Third. The statute being valid, the question remains as to the procedure in its application against the petitioner. He insists that the showing for the issue of the subpoenas requiring him to attend was inadequate. But the 'proper showing' required was for the purpose of satisfying the court that the subpoenas should issue. The petitions, in the instant cases, were presented to the judge of the court by the official representatives of the government, and their statement as to the materiality and importance of the testimony expected from the witness was unquestionably sufficient to give the court jurisdiction to issue the subpoenas, and, unless they were vacated upon proper application, the petitioner was bound to obey. Nor was it necessary that the subpoenas should 'identify' themselves with the statute under which they were issued. The petitioner as a citizen of the United States was chargeable with knowledge of the law under which his attendance as a witness could be required. It was sufficient that the subpoenas required his attendance to testify on behalf of the United States at the time and place stated. [284 U.S. 421, 443]   Equally unavailing is the objection that, after the petitioner had refused to appear in response to the subpoenas, the orders to show cause why he should not be punished for contempt did not specify the offense. As the statute prescribed, he had been served with the subpoenas and had defaulted, and he had also been served with the order which directed him to show cause why he should not be adjudged guilty of contempt and provided for the seizure of his property to be held to satisfy any judgment that might be rendered against him in the proceeding. The notice which he thus received was sufficient to inform him of the character of the charge against him and of the hearing at which he would have opportunity to present his defense. The petitioner also insists that the seizure which was made in case No. 200 was abandoned by virtue of the seizure of the same property under the order issued in No. 201. But the second levy was not antagonistic to the first. The proceedings were consistent.

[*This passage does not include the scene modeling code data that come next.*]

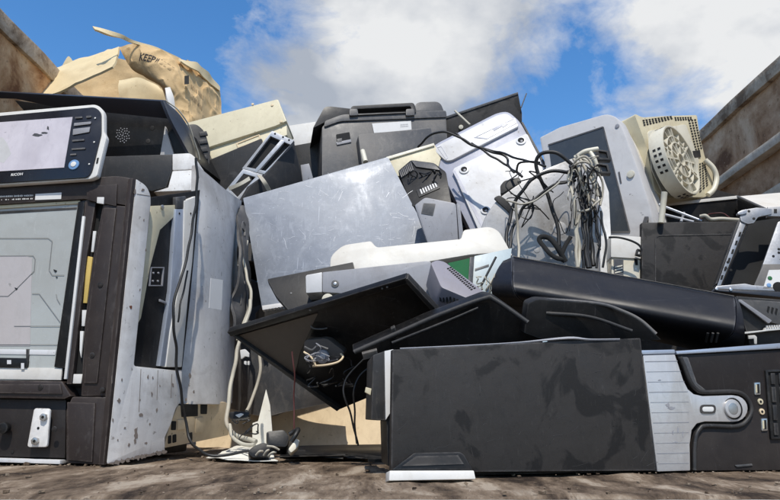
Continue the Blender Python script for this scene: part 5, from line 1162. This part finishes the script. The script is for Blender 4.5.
sol('white_cable', [(260, 352, 1.48), (260, 368, 1.47), (257, 385, 1.46), (252, 400, 1.44), (246, 411, 1.42)], .0036, m_cwht, 'grey white cable hanging to the two pin plug', grp='white cables hanging beside the copier')
sol('white_cable', [(229, 424, 1.36), (232, 437, 1.33), (243, 444, 1.3), (255, 445, 1.28)], .0036, m_cwht, 'lower white cable curling along the floor to the wedge', grp='white cables hanging beside the copier')
t = T('mains_plug', 'black and white two pin plug dangling under the cables', 'plug')
q_ = Pl(240, 415, 1.40, 0, 10); prism(t, 'plug_body', q_, rnd([(229, 412), (236, 411), (250, 412), (248, 417), (234, 419), (229, 418)], 2), .02, m_black, bev=.002)
prism(t, 'plug_face', q_, rnd([(235, 415), (241, 413), (244, 414), (239, 417.6)], .8), .003, m_print, off=.003, bev=.0006)
t = T('wire_connector', 'small white connector hanging below the corner of the black tray', 'connector')
q_ = Pl(244, 355, 1.43, 0, 0)
for q in ([(240, 350), (245, 349), (249, 353), (249, 357), (245, 356), (241, 359)], [(244, 361), (246.4, 361), (246.4, 365), (244, 364)], [(247.4, 361), (249.4, 361), (249.4, 365), (247.4, 365)]): prism(t, 'pin' if q[0][0] > 241 else 'shell', q_, rnd(q, .8), .008, m_label, bev=.0008)
t = T('torn_sheet', 'crumpled grey metal strip between the copier side and the metal plate', 'metal strip')
sheet(t, 'strip', [[(240, 203, 1.74), (243, 203, 1.75), (245, 206, 1.78)], [(238, 240, 1.66), (243, 238, 1.71), (248, 242, 1.76)], [(236, 275, 1.65), (241, 270, 1.7), (248, 268, 1.76)], [(233, 305, 1.64), (240, 300, 1.69), (247, 300, 1.75)], [(234, 330, 1.63), (240, 326, 1.68), (244, 330, 1.74)]], .006, m_dgrey, sub=5, jitter=.018)
sol('red_wire', [(293.5, 352, 1.2), (293, 375, 1.2), (295, 400, 1.21), (294.5, 432, 1.2)], .0014, m_cred, 'thin red wire hanging from the black tray', 'wire')
sol('thin_wire', [(372, 352, 1.16), (352, 370, 1.16), (345, 384, 1.16), (346, 400, 1.16), (352, 420, 1.17), (357, 445, 1.18)], .0017, m_cblk, 'thin black wire hanging nearest the speaker unit', 'wire')
sol('thin_wire', [(373, 364, 1.15), (360, 375, 1.15), (354.5, 392, 1.15), (355.5, 415, 1.16), (357.5, 444, 1.17)], .0017, m_cblk, 'thin black wire hanging nearest the optical drive', 'wire')
sol('thin_wire', [(272, 433, 1.9), (300, 431.5, 1.9), (335, 431, 1.88), (384, 435, 1.86)], .0014, m_cblk, 'hair thin dark wire lying along the beige board', 'wire')

def wire_nest(name, lab, cx_, cy_, Y, w_, h_, n_, mat, seed, r_=.0014, cat='wires'):
    """a snarl of loose thin wires: one mass nobody could count"""
    rr = random.Random(seed); V = []; Fc = []
    for k in range(n_):
        pts = []; x, y = cx_ + rr.uniform(-w_, w_), cy_ + rr.uniform(-h_, h_)
        for j in range(5):
            pts.append((x, y, Y + rr.uniform(-.03, .03))); x += rr.uniform(-w_, w_) * .7; y += rr.uniform(-h_, h_) * .7
            x = min(cx_ + w_, max(cx_ - w_, x)); y = min(cy_ + h_, max(cy_ - h_, y))
        o_ = tube(None, 'tmp', pts, r_ * rr.uniform(.7, 1.3), mat, seg=5, n=6, kink=.003)
        b_ = len(V); V += [v.co.copy() for v in o_.data.vertices]; Fc += [[b_ + q for q in p.vertices] for p in o_.data.polygons]
        me_ = o_.data; bpy.data.objects.remove(o_); bpy.data.meshes.remove(me_)
    o_ = link(name, V, Fc, mat, None, smooth=60); solo(o_, lab, cat, kind='stuff')
wire_nest('loose_wires', 'snarl of thin dark wires in the gap below the curved black cover', 330, 372, 1.24, 24, 14, 9, m_cblk, 2)
wire_nest('loose_wires', 'dusty thin cream wires around the speaker unit under the tray', 322, 352, 1.225, 18, 9, 7, m_grey, 5, .0009)
wire_nest('loose_wires', 'dark wires tangled at the foot of the white cables', 245, 432, 1.33, 13, 12, 7, m_cblk, 8)
wire_nest('loose_wires', 'thin dark wires bunched behind the cable knot', 585, 208, 1.425, 15, 42, 18, m_cblk, 9, .0016)
wire_nest('loose_wires', 'thin dark wires straggling left over the round metal shroud', 540, 205, 1.48, 34, 34, 9, m_cblk, 21, .0014)
wire_nest('loose_wires', 'small snarl of pale wires under the white bezel', 486, 286, 1.31, 9, 12, 7, m_cwht, 22, .0014)
wire_nest('loose_wires', 'fine cream wires wound around the cable knot', 583, 178, 1.415, 15, 22, 4, m_cwht, 12, .0011)
wire_nest('loose_wires', 'grey wires stuffed between the metal plate and copier side', 243, 270, 1.7, 5, 45, 8, m_dgrey, 14, .002)
wire_nest('loose_wires', 'thin dark wires spilling around the black ribbed power unit', 425, 185, 1.84, 16, 14, 8, m_cblk, 15, .0018)

# ------------------------------------------------------------------ jumbled casings that fill the heart of the pile
V = []; Fc = []
rs = random.Random(3)
def put(px, py, Y, sx, sy, sz):
    c = P(px, py, Y); m_ = Matrix.Rotation(rs.uniform(-.5, .5), 3, 'Z') @ Matrix.Rotation(rs.uniform(-.35, .35), 3, 'X') @ Matrix.Rotation(rs.uniform(-.35, .35), 3, 'Y')
    o = len(V); bv, bf = box_mesh((-sx / 2, -sy / 2, -sz / 2), (sx / 2, sy / 2, sz / 2))
    V.extend([c + m_ @ v for v in bv]); Fc.extend([[o + k for k in f] for f in bf])
for px in range(215, 800, 36):
    top = 235 if px < 420 else (262 if px < 640 else 290)
    for py in range(top + 30, 440, 34):
        base_y = 2.0 + (440 - py) / 700
        if py > 372 and px < 400: continue
        put(px + rs.uniform(-8, 8), py + rs.uniform(-8, 8), base_y + rs.uniform(-.05, .15), rs.uniform(.12, .2), rs.uniform(.12, .2), rs.uniform(.08, .13))
for px, py, Y in ((400, 205, 2.25), (440, 215, 2.25), (420, 190, 2.3), (360, 195, 2.35), (320, 200, 2.35), (250, 205, 2.3), (215, 185, 2.3), (225, 215, 2.2), (470, 250, 2.2), (540, 215, 2.3), (590, 235, 2.25), (640, 235, 2.2), (700, 225, 2.2), (345, 175, 2.7), (250, 150, 2.7), (440, 160, 2.6), (500, 170, 2.6), (640, 170, 2.5), (130, 150, 2.6), (60, 130, 2.8), (160, 140, 2.7), (180, 190, 2.4), (100, 180, 2.3), (40, 180, 2.5)):
    put(px, py, Y, .26, .22, .16)
o = link('scrap_heap', V, Fc, m_dgrey2); bevel_obj(o, .004, 1); o['kind'] = 'stuff'; solo(o, 'dark jumble of plastic casings filling the gaps inside the pile', 'scrap heap', kind='stuff')

for t in T.all: t.settle()
for o in SOLO:
    if o.parent is None and o.type == 'MESH' and o.name not in ():
        vs = o.data.vertices
        lo = Vector([min(v.co[i] for v in vs) for i in range(3)]); hi = Vector([max(v.co[i] for v in vs) for i in range(3)])
        b = Vector(((lo.x + hi.x) / 2, (lo.y + hi.y) / 2, lo.z)); o.data.transform(Matrix.Translation(-b)); o.location = b
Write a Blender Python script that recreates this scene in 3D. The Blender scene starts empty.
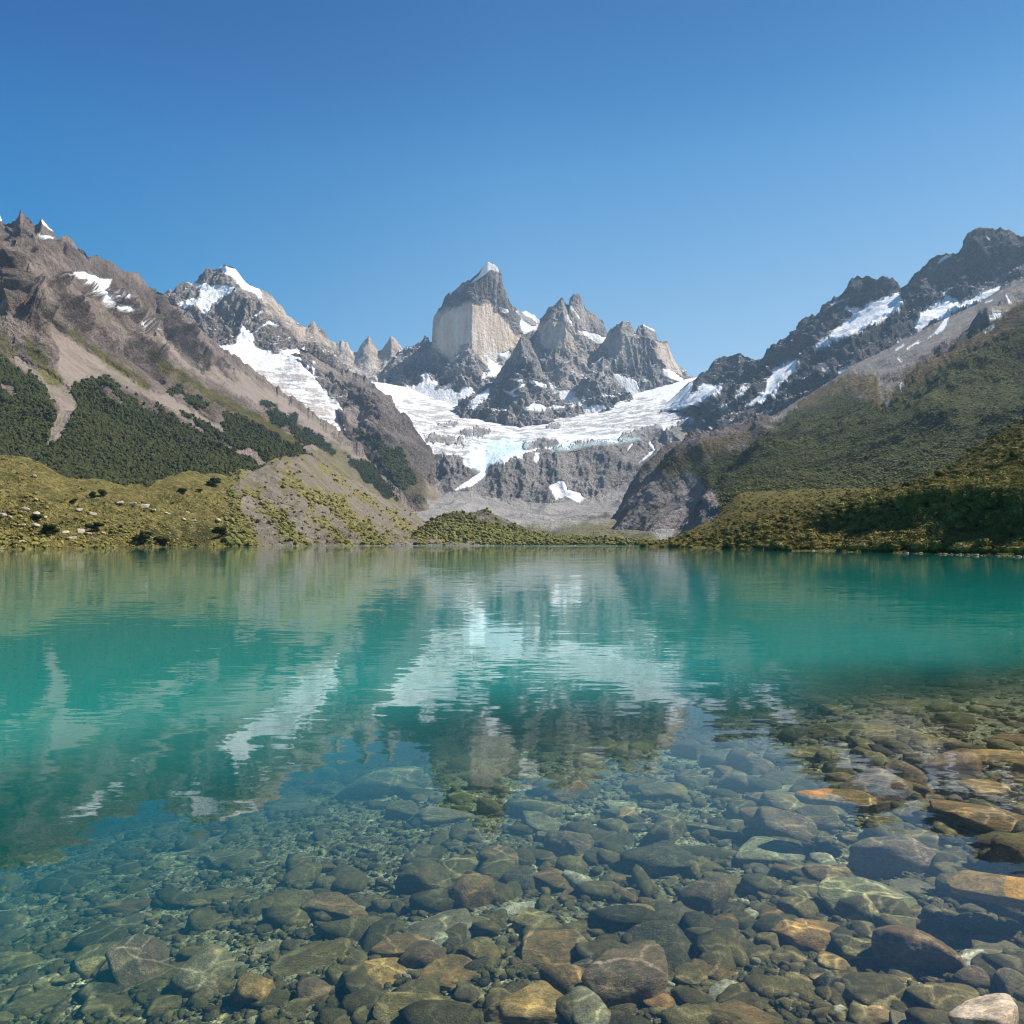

In No. 201, the contention is made that the petitioner was subpoenaed to attend on April 2, 1928, and that the case in which his testimony was desired was not tried until April 9, 1928. There is no suggestion that the petitioner appeared on April 2, 1928, in compliance with the subpoena, and the record shows that the case in which he was subpoenaed was continued by the court until the later date. The subpoena contained the usual provision that the witness was 'not to depart the court without leave of the court or district attorney.' Cf. Rev. Stat. 877, U. S. C., tit. 28, 655 (28 USCA 655). It was the duty of the petitioner to respond to the subpoena and to remain in attendance until excused by the court or by the government's representatives.

Decrees affirmed.

Mr. Justice ROBERTS took no part in the consideration and decision of this case.

Footnotes

[ Footnote 1 ] The Act is as follows: 'Be it enacted by the Senate and House of Representatives of the United States of America in Congress assembled, That whenever letters rogatory shall issue out of any court of the United States, either with or without interrogatories addressed to any court of any foreign country, to take the testimony of any witness, being a citizen of the United States or domiciled therein, and such witness, having been personally notified by it according to the practice of such court, to appear and testify pursuant to such letters rogatory and such witness shall neglect to appear, or having appeared shall decline, refuse or neglect to answer to any question which may be propounded to him by or under the authority of such court, to which he would be required to make answer were he being examined before

the court issuing such letters, the court out of which said letters issued may upon proper showing order that a subpoena issue addressed to any consul of the United States within any country in which such witness may be, commanding such witness to appear before the said court at a time and place therein designated.

[ Footnote 2 ] 'The law of Nations does not prevent a State from exercising jurisdiction over its subjects travelling or residing abroad, since they remain under its personal supremacy.' Oppenheim, International Law (4th Ed .) vol. 1, 145, p. 281; Story, Conflict of Laws (8th Ed.) 540, p. 755; Moore's International Law Digest, vol. 2, pp. 255, 256; Hyde, International Law, vol. 1, 240, p. 424; Borchard, Diplomatic Protection of Citizens Abroad, 13, pp. 21, 22.

[ Footnote 3 ] Compare The Nereide, 9 Cranch, 388, 422, 423; Rose v. Himely, 4 Cranch, 241, 279; The Apollon, 9 Wheat. 362, 370; Schibsby v. Westenholz, L. R. 6 Q. R. 155, 161. Illustrations of acts of the Congress applicable to citizens abroad are the provisions found in the chapter of the Criminal Code relating to 'Offenses against operations of government' (U. S. C., tit. 18, c. 4 (18 USCA 71-151); United States v. Bowman, 260 U.S. 94 , 98-102, 43 S. Ct. 39) and the provisions relating to criminal correspondence with foreign governments, Act of January 30, 1799, 1 Stat. 613, U. S. C., tit. 18, 5 (18 USCA 5).

[ Footnote 4 ] See, also, Hyde, op. cit., vol. 1, 381, pp. 668, 669.

[ Footnote 5 ] The instant case does not present the questions which arise in cases where obligations inherent in allegiance are not involved. See Pennoyer v. Neff, 95 U.S. 714 ; Galpin v. Page, 18 Wall. 350, 369; Harkness v. Hyde, 98 U.S. 476 , 478; Riverside & Dan River Cotton Mills v. Menefee, 237 U.S. 189, 193 , 35 S. Ct. 579; McDonald v. Mabee, 243 U.S. 90, 92 , 37 S. Ct. 343, L. R. A. 1917F, 458; Wuchter v. Pizzutti, 276 U.S. 13 , 48 S. Ct. 259, 57 A. L. R. 1230.

[ Footnote 6 ] Cf. Dainese v. Hale, 91 U.S. 13, 15 , 16 S.; In re Ross, 140 U.S. 453, 462 , 463 S., 11 S. Ct. 897. See, also, U. S. C., tit. 22, 71 et seq. (22 USCA 71 et seq.); Hyde, op. cit., sec. 488, pp. 828-832.